DESCRIPTION OF THE TASK: Retype all of the data. Every line must match exactly.

-------- STORED DATA

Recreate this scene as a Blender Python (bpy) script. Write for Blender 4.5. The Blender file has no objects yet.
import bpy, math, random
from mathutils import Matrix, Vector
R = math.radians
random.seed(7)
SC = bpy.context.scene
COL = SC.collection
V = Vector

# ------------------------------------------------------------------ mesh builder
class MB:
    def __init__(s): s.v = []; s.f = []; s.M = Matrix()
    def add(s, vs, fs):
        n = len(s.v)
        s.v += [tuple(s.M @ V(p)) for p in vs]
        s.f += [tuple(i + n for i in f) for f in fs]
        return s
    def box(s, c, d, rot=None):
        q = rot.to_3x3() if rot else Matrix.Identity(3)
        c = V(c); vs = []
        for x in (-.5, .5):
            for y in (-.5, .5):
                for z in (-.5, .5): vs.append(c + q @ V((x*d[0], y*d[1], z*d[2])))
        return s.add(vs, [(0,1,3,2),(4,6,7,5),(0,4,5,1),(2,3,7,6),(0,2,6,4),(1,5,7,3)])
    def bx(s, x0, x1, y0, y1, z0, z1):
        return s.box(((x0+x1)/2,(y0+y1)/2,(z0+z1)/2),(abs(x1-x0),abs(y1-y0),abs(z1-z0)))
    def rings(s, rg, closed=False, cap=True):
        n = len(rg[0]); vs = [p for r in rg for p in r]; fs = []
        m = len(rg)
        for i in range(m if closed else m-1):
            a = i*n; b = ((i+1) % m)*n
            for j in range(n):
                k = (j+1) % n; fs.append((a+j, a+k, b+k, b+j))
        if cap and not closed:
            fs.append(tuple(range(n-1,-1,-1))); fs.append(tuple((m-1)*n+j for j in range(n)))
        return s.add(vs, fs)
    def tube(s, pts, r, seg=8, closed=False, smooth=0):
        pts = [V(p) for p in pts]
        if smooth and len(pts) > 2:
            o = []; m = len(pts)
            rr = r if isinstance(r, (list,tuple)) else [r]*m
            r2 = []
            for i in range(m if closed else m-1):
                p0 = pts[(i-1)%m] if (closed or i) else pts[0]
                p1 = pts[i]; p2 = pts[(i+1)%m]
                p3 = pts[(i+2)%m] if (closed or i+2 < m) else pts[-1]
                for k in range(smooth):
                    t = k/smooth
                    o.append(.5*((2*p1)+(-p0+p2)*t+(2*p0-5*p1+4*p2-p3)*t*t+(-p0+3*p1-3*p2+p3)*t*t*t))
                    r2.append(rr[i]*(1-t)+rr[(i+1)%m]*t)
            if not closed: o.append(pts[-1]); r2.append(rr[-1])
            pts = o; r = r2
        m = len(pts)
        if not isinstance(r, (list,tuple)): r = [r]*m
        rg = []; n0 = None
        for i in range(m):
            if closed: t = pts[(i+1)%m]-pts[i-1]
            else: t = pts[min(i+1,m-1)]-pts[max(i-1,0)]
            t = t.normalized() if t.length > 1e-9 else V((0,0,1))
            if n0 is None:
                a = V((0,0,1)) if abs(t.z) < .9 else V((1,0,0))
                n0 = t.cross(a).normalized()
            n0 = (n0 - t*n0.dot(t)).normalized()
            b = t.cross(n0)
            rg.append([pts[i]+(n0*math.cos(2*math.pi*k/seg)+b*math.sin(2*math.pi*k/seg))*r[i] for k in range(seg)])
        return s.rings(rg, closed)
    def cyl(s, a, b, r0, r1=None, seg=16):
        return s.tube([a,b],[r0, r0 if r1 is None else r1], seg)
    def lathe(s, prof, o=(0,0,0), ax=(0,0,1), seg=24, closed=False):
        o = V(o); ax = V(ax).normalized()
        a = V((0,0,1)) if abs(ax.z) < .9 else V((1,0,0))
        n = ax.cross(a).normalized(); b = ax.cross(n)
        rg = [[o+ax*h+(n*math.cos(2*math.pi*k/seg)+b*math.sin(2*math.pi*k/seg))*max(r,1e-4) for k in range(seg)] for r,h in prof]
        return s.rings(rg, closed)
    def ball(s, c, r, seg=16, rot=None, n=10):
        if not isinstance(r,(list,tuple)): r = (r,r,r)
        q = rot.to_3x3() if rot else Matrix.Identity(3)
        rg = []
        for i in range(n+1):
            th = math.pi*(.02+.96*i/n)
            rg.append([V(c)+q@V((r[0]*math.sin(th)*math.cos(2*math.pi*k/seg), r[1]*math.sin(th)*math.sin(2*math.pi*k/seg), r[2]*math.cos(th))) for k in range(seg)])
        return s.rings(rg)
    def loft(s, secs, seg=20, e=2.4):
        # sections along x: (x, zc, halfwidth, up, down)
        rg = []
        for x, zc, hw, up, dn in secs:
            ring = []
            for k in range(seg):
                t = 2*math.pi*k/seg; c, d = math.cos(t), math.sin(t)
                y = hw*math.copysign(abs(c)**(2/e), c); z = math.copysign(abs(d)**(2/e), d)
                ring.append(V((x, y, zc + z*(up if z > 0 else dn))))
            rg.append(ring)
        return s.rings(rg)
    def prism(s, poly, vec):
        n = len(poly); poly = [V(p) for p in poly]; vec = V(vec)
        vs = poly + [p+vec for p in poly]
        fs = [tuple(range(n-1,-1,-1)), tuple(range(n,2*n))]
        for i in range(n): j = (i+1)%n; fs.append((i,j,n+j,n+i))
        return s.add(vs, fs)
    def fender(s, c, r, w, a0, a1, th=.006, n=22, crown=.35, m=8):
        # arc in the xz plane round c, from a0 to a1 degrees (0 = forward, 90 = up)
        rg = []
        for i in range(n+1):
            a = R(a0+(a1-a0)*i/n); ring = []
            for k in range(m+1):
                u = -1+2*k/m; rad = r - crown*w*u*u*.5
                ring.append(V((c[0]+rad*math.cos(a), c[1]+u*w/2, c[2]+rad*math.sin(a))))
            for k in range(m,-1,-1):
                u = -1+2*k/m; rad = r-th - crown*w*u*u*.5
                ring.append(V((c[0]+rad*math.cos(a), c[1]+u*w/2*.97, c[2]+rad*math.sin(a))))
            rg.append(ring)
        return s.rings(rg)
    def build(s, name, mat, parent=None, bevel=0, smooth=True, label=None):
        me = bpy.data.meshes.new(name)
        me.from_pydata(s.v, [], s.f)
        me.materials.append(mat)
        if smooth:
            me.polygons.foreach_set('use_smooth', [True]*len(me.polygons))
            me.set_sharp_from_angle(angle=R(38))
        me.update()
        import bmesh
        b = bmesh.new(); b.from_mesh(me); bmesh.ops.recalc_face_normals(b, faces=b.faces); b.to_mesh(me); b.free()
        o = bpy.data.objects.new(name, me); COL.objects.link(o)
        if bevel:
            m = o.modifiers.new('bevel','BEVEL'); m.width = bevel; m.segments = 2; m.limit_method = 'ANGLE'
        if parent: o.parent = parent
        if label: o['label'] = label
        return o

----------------

CORRECT RESULT:
Recreate this scene as a Blender Python (bpy) script. Write for Blender 4.5. The Blender file has no objects yet.
import bpy, math, random
from mathutils import Matrix, Vector
R = math.radians
random.seed(7)
SC = bpy.context.scene
COL = SC.collection
V = Vector

# ------------------------------------------------------------------ mesh builder
class MB:
    def __init__(s): s.v = []; s.f = []; s.M = Matrix()
    def add(s, vs, fs):
        n = len(s.v)
        s.v += [tuple(s.M @ V(p)) for p in vs]
        s.f += [tuple(i + n for i in f) for f in fs]
        return s
    def box(s, c, d, rot=None):
        q = rot.to_3x3() if rot else Matrix.Identity(3)
        c = V(c); vs = []
        for x in (-.5, .5):
            for y in (-.5, .5):
                for z in (-.5, .5): vs.append(c + q @ V((x*d[0], y*d[1], z*d[2])))
        return s.add(vs, [(0,1,3,2),(4,6,7,5),(0,4,5,1),(2,3,7,6),(0,2,6,4),(1,5,7,3)])
    def bx(s, x0, x1, y0, y1, z0, z1):
        return s.box(((x0+x1)/2,(y0+y1)/2,(z0+z1)/2),(abs(x1-x0),abs(y1-y0),abs(z1-z0)))
    def rings(s, rg, closed=False, cap=True):
        n = len(rg[0]); vs = [p for r in rg for p in r]; fs = []
        m = len(rg)
        for i in range(m if closed else m-1):
            a = i*n; b = ((i+1) % m)*n
            for j in range(n):
                k = (j+1) % n; fs.append((a+j, a+k, b+k, b+j))
        if cap and not closed:
            fs.append(tuple(range(n-1,-1,-1))); fs.append(tuple((m-1)*n+j for j in range(n)))
        return s.add(vs, fs)
    def tube(s, pts, r, seg=8, closed=False, smooth=0):
        pts = [V(p) for p in pts]
        if smooth and len(pts) > 2:
            o = []; m = len(pts)
            rr = r if isinstance(r, (list,tuple)) else [r]*m
            r2 = []
            for i in range(m if closed else m-1):
                p0 = pts[(i-1)%m] if (closed or i) else pts[0]
                p1 = pts[i]; p2 = pts[(i+1)%m]
                p3 = pts[(i+2)%m] if (closed or i+2 < m) else pts[-1]
                for k in range(smooth):
                    t = k/smooth
                    o.append(.5*((2*p1)+(-p0+p2)*t+(2*p0-5*p1+4*p2-p3)*t*t+(-p0+3*p1-3*p2+p3)*t*t*t))
                    r2.append(rr[i]*(1-t)+rr[(i+1)%m]*t)
            if not closed: o.append(pts[-1]); r2.append(rr[-1])
            pts = o; r = r2
        m = len(pts)
        if not isinstance(r, (list,tuple)): r = [r]*m
        rg = []; n0 = None
        for i in range(m):
            if closed: t = pts[(i+1)%m]-pts[i-1]
            else: t = pts[min(i+1,m-1)]-pts[max(i-1,0)]
            t = t.normalized() if t.length > 1e-9 else V((0,0,1))
            if n0 is None:
                a = V((0,0,1)) if abs(t.z) < .9 else V((1,0,0))
                n0 = t.cross(a).normalized()
            n0 = (n0 - t*n0.dot(t)).normalized()
            b = t.cross(n0)
            rg.append([pts[i]+(n0*math.cos(2*math.pi*k/seg)+b*math.sin(2*math.pi*k/seg))*r[i] for k in range(seg)])
        return s.rings(rg, closed)
    def cyl(s, a, b, r0, r1=None, seg=16):
        return s.tube([a,b],[r0, r0 if r1 is None else r1], seg)
    def lathe(s, prof, o=(0,0,0), ax=(0,0,1), seg=24, closed=False):
        o = V(o); ax = V(ax).normalized()
        a = V((0,0,1)) if abs(ax.z) < .9 else V((1,0,0))
        n = ax.cross(a).normalized(); b = ax.cross(n)
        rg = [[o+ax*h+(n*math.cos(2*math.pi*k/seg)+b*math.sin(2*math.pi*k/seg))*max(r,1e-4) for k in range(seg)] for r,h in prof]
        return s.rings(rg, closed)
    def ball(s, c, r, seg=16, rot=None, n=10):
        if not isinstance(r,(list,tuple)): r = (r,r,r)
        q = rot.to_3x3() if rot else Matrix.Identity(3)
        rg = []
        for i in range(n+1):
            th = math.pi*(.02+.96*i/n)
            rg.append([V(c)+q@V((r[0]*math.sin(th)*math.cos(2*math.pi*k/seg), r[1]*math.sin(th)*math.sin(2*math.pi*k/seg), r[2]*math.cos(th))) for k in range(seg)])
        return s.rings(rg)
    def loft(s, secs, seg=20, e=2.4):
        # sections along x: (x, zc, halfwidth, up, down)
        rg = []
        for x, zc, hw, up, dn in secs:
            ring = []
            for k in range(seg):
                t = 2*math.pi*k/seg; c, d = math.cos(t), math.sin(t)
                y = hw*math.copysign(abs(c)**(2/e), c); z = math.copysign(abs(d)**(2/e), d)
                ring.append(V((x, y, zc + z*(up if z > 0 else dn))))
            rg.append(ring)
        return s.rings(rg)
    def prism(s, poly, vec):
        n = len(poly); poly = [V(p) for p in poly]; vec = V(vec)
        vs = poly + [p+vec for p in poly]
        fs = [tuple(range(n-1,-1,-1)), tuple(range(n,2*n))]
        for i in range(n): j = (i+1)%n; fs.append((i,j,n+j,n+i))
        return s.add(vs, fs)
    def fender(s, c, r, w, a0, a1, th=.006, n=22, crown=.35, m=8):
        # arc in the xz plane round c, from a0 to a1 degrees (0 = forward, 90 = up)
        rg = []
        for i in range(n+1):
            a = R(a0+(a1-a0)*i/n); ring = []
            for k in range(m+1):
                u = -1+2*k/m; rad = r - crown*w*u*u*.5
                ring.append(V((c[0]+rad*math.cos(a), c[1]+u*w/2, c[2]+rad*math.sin(a))))
            for k in range(m,-1,-1):
                u = -1+2*k/m; rad = r-th - crown*w*u*u*.5
                ring.append(V((c[0]+rad*math.cos(a), c[1]+u*w/2*.97, c[2]+rad*math.sin(a))))
            rg.append(ring)
        return s.rings(rg)
    def build(s, name, mat, parent=None, bevel=0, smooth=True, label=None):
        me = bpy.data.meshes.new(name)
        me.from_pydata(s.v, [], s.f)
        me.materials.append(mat)
        if smooth:
            me.polygons.foreach_set('use_smooth', [True]*len(me.polygons))
            me.set_sharp_from_angle(angle=R(38))
        me.update()
        import bmesh
        b = bmesh.new(); b.from_mesh(me); bmesh.ops.recalc_face_normals(b, faces=b.faces); b.to_mesh(me); b.free()
        o = bpy.data.objects.new(name, me); COL.objects.link(o)
        if bevel:
            m = o.modifiers.new('bevel','BEVEL'); m.width = bevel; m.segments = 2; m.limit_method = 'ANGLE'
        if parent: o.parent = parent
        if label: o['label'] = label
        return o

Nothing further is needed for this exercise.